Continuing the jealous theme; to make any of my northern readers jealous, check this:

Spring is Coming

That is two blocks from my office. Not sure what you are looking at? See those trees? Do you see the hint of green about them? That is spring-time baby! It is the middle of February and there is a greenish tinge to the trees around downtown Richmond. Even with yesterday’s wet snow, my rose bushes are showing life and new growth. This is especially important to me since I transplanted them in early January, just before the really bad cold snap, and I was worried those few days with highs in the teens and twenties might have really hurt them. I have to get my garden turned over and some topsoil down; I need to get my tomato seeds in their little cups and get them started.
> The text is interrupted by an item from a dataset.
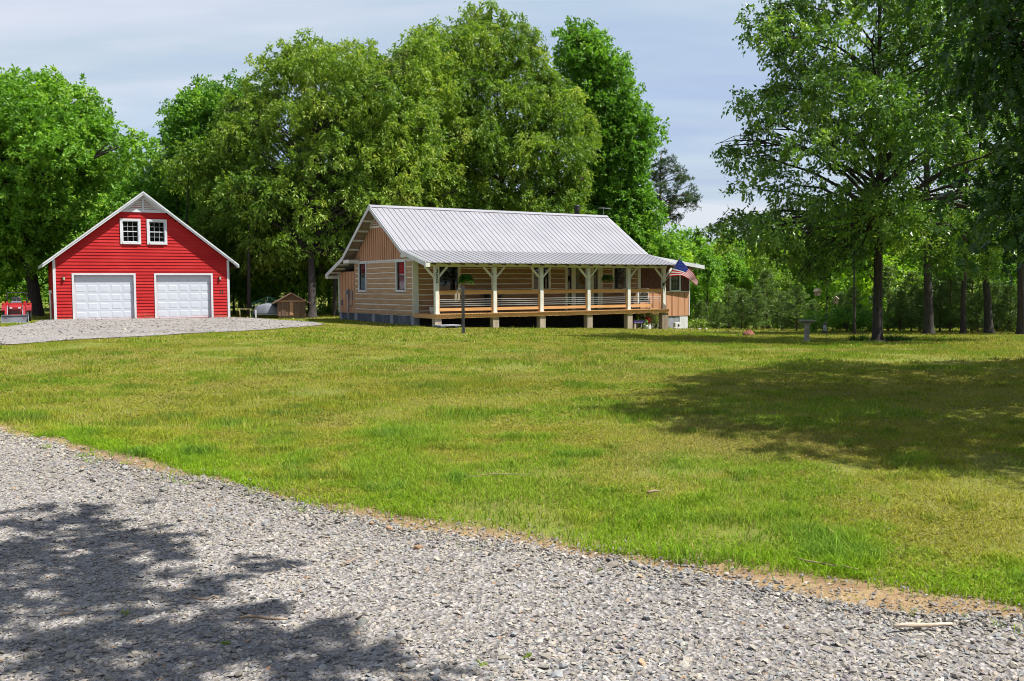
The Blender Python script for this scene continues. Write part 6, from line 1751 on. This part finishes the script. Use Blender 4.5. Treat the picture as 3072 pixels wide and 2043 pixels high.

I had an interesting dream last night. I dreamed that I took the Vernal Equinox shawl and wrapped it around myself. I was displaying it for someone and the dream was so detailed that I remember feeling the weight of it and its softness in my dream. Then, as I was showing how large it was turning out, I realized it wasn’t finished yet, still on the needles and that it was too big to be stretched out as I had been displaying it. It was falling off each end of the circular needles and I frantically tried to rescue it but knew losing all of those intricate stitches would mean no hope of recovery.

I woke up a little stressed thinking I had actually done this boneheaded thing, which of course, I hadn’t. Yet. This was probably my brain was warning me not to be an idiot, since I have been contemplating running a string through the stitches and pulling the needle out so I can see how the shawl is taking shape. You can be sure after that dream, there will be no “stringing” just to take a peek.

Do you ever dream about your knitting?